こちらの本棚で発見した高野秀行著「謎の独立国家ソマリランド」が大ヒットだったのでご紹介します。

内戦続きで武装勢力や海賊が跋扈する無政府状態ソマリア共和国。その中になんと独自に武装解除し、長年平和に暮らしているソマリランド共和国なる独立国家があるらしい。国際社会にはまったく認知されていないこの国の謎を追い、世界一危険なエリアに飛び込んだ命懸けのルポルタージュです。

 

海賊国家プントランドや戦国ソマリアに囲まれたソマリランド。はちゃめちゃな乱立構造ですが、根底には氏族(契約)社会が機能していて、各地域で警察や裁判所的な役割も担っており、一定の秩序が保たれているらしい。

ソマリランドではきちんと選挙も行われ、政党は三つまでと定められています。新党乱立で混乱している日本よりかなり賢いシステム。国連や先進国のお仕着せでなく、自分たちで考えて自分たちに合うシステムを作りあげているところが凄いです。

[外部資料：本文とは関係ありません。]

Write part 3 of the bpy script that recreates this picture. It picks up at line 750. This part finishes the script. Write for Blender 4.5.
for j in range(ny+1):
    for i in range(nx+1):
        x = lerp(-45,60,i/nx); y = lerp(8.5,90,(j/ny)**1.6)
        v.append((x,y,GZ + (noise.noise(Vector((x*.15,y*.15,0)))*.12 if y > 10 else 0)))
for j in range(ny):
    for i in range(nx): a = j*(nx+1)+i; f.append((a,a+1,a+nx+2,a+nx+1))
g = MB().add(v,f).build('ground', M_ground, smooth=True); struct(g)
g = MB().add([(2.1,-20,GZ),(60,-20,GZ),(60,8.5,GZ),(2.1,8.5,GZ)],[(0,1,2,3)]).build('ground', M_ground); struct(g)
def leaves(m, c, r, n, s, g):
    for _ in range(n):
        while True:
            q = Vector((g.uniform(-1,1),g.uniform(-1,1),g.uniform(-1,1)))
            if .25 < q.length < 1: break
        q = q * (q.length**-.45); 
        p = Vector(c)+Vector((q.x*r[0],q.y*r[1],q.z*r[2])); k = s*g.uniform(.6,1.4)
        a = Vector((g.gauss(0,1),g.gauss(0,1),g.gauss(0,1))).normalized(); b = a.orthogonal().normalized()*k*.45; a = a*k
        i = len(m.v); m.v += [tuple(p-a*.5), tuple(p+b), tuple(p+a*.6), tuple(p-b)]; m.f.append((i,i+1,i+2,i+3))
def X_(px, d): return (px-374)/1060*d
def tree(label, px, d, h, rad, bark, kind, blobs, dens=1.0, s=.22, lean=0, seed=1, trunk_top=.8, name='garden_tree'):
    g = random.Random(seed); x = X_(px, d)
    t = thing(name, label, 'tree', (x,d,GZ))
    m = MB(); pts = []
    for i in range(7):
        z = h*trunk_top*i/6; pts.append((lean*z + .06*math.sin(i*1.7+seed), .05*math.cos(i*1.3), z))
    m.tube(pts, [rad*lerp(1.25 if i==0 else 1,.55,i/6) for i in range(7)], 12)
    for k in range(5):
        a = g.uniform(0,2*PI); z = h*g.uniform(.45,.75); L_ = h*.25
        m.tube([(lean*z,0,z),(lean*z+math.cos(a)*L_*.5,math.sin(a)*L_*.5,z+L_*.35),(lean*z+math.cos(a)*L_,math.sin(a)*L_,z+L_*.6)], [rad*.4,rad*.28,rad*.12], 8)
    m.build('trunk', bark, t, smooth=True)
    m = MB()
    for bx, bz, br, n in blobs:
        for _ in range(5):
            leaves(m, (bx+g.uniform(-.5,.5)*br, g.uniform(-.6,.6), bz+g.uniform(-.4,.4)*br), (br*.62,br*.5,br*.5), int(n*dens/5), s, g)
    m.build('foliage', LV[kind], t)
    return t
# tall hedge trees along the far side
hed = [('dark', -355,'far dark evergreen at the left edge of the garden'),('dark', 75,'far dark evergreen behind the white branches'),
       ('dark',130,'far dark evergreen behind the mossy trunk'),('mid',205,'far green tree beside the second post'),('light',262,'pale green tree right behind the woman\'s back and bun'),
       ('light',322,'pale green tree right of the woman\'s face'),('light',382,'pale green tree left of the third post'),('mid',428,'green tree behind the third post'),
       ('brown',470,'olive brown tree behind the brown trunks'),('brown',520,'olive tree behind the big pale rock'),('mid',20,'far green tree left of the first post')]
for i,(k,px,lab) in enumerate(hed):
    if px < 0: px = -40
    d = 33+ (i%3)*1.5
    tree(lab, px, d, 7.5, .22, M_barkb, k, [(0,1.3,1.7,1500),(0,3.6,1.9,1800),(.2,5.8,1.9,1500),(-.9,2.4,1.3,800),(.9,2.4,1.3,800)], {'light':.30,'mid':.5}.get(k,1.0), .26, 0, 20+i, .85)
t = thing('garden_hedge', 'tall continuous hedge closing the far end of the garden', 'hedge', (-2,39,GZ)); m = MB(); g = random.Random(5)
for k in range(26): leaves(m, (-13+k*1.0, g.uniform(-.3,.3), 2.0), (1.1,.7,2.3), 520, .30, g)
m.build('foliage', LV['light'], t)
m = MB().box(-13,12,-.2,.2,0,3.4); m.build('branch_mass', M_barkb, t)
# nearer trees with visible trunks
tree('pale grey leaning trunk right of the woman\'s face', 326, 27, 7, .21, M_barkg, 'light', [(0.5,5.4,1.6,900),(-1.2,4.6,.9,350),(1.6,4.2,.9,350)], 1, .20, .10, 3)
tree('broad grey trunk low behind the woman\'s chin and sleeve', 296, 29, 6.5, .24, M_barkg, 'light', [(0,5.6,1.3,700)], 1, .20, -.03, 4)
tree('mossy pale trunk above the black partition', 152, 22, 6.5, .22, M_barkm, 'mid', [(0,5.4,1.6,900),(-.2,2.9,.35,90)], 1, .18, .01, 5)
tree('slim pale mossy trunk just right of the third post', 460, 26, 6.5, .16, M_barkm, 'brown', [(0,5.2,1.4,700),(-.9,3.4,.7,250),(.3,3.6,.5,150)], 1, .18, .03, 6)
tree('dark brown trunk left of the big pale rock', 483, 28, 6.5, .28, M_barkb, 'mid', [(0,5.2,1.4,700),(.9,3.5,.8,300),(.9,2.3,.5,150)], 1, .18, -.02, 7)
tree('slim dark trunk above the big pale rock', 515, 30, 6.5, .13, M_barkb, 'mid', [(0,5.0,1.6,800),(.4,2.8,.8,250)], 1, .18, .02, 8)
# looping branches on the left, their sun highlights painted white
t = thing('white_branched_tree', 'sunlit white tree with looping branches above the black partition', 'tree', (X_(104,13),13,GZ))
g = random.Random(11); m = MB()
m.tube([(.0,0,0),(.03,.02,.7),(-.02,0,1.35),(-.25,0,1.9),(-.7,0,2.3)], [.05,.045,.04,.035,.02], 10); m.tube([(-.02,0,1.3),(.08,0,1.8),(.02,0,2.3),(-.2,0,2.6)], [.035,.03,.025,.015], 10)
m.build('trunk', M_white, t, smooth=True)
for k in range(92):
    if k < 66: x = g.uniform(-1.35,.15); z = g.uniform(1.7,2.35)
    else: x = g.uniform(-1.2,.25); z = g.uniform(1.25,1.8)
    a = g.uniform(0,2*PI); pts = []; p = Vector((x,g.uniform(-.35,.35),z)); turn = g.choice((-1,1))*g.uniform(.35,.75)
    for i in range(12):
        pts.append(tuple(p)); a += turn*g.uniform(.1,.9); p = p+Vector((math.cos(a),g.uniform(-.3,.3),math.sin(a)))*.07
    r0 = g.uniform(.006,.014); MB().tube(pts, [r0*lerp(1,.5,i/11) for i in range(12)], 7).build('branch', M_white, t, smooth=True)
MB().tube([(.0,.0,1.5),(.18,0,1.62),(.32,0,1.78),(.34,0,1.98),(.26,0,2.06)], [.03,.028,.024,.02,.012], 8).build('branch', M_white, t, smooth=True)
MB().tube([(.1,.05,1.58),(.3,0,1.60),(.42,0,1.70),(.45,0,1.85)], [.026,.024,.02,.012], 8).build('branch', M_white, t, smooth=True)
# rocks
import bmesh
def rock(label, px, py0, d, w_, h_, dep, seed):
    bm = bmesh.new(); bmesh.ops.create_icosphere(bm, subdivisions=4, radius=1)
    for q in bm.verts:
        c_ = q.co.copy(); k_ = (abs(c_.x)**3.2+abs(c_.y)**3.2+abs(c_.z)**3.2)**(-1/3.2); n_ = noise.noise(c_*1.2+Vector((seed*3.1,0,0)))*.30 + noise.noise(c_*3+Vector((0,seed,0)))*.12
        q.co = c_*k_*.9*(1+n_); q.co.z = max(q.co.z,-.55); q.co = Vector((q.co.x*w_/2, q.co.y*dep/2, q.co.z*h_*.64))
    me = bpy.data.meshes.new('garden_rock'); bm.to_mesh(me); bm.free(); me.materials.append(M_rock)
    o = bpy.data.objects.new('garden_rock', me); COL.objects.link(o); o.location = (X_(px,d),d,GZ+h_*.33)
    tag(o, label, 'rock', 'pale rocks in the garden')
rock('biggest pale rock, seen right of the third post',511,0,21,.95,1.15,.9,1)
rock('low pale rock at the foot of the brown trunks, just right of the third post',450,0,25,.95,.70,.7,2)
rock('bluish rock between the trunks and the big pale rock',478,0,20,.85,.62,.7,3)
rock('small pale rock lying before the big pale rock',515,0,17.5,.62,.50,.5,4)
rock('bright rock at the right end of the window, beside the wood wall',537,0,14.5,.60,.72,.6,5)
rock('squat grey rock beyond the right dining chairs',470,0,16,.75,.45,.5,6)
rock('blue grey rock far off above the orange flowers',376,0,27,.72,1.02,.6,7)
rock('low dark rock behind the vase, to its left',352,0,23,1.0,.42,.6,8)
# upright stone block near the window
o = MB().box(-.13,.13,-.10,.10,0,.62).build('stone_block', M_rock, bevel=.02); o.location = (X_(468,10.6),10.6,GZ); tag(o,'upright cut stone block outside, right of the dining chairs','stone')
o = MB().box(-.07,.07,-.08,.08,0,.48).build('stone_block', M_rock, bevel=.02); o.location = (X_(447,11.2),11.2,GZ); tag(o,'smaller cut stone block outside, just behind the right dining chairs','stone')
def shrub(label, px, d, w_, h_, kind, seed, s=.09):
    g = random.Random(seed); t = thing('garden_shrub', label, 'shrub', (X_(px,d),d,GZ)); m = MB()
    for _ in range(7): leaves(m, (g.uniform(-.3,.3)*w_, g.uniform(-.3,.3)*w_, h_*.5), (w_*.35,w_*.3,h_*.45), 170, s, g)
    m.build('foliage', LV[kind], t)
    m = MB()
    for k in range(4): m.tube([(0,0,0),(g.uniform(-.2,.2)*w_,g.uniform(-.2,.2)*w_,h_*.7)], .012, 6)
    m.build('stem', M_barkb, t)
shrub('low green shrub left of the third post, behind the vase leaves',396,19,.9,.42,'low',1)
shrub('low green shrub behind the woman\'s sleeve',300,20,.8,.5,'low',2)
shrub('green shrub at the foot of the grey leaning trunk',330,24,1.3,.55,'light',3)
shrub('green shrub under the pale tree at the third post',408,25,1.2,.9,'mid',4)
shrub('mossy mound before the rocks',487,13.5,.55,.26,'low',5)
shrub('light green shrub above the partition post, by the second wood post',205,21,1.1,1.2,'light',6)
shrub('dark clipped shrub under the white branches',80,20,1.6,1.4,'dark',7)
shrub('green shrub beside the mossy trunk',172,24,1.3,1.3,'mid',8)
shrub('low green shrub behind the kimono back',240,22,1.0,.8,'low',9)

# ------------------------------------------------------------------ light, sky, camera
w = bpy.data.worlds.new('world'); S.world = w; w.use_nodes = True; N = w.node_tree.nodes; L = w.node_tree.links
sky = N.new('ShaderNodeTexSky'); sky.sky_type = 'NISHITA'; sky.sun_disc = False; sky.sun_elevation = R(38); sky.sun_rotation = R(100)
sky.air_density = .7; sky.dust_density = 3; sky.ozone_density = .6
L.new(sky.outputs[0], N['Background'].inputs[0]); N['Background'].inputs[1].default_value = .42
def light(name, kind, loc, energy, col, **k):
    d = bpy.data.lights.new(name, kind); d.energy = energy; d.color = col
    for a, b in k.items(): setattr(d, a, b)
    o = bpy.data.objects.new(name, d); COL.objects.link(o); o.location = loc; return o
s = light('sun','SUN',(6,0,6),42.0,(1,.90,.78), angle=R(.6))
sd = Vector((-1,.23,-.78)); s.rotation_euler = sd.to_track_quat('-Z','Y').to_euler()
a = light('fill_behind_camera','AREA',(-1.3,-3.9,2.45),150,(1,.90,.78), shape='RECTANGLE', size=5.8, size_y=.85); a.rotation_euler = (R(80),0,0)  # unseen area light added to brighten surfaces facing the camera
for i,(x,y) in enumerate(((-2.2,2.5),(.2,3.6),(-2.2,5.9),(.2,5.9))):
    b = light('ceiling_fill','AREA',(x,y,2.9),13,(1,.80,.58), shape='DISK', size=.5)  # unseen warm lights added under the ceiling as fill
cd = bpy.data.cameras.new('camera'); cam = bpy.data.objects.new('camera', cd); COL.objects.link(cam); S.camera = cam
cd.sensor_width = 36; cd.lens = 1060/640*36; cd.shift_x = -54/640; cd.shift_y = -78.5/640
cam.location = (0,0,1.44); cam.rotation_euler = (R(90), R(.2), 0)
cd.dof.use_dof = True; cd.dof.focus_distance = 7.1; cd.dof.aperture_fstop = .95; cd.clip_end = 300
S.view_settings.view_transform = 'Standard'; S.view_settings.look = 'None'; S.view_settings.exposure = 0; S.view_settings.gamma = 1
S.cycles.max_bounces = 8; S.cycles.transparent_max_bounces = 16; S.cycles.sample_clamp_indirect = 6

ソマリ人は荒っぽく、人の話は基本的に聞かない。人にものを教えるのは好きだが、教えられるのは嫌い、日本人が「日本はダメだ」と言うのと同じくらいの頻度と強さで、ソマリ人は「ソマリ人は強い」「ソマリランドはいい国だ」と威張るらしい。この威勢のよさ、このセルフエスティームの高さこそ、国連や欧米の言いなりにならず、ユニークなソマリランドを創りあげた原動力ではないかと思いました。

 

「自分の目で見てみないとわからない」のが高野秀行のモチベーションだそうですが、世界はいやはや「読んでみないとわからない」のも率直な感想です。テレビや新聞などの断片的な報道でわかったつもり、が一番危険。実は本質的なことはほとんど何もわかっていないから。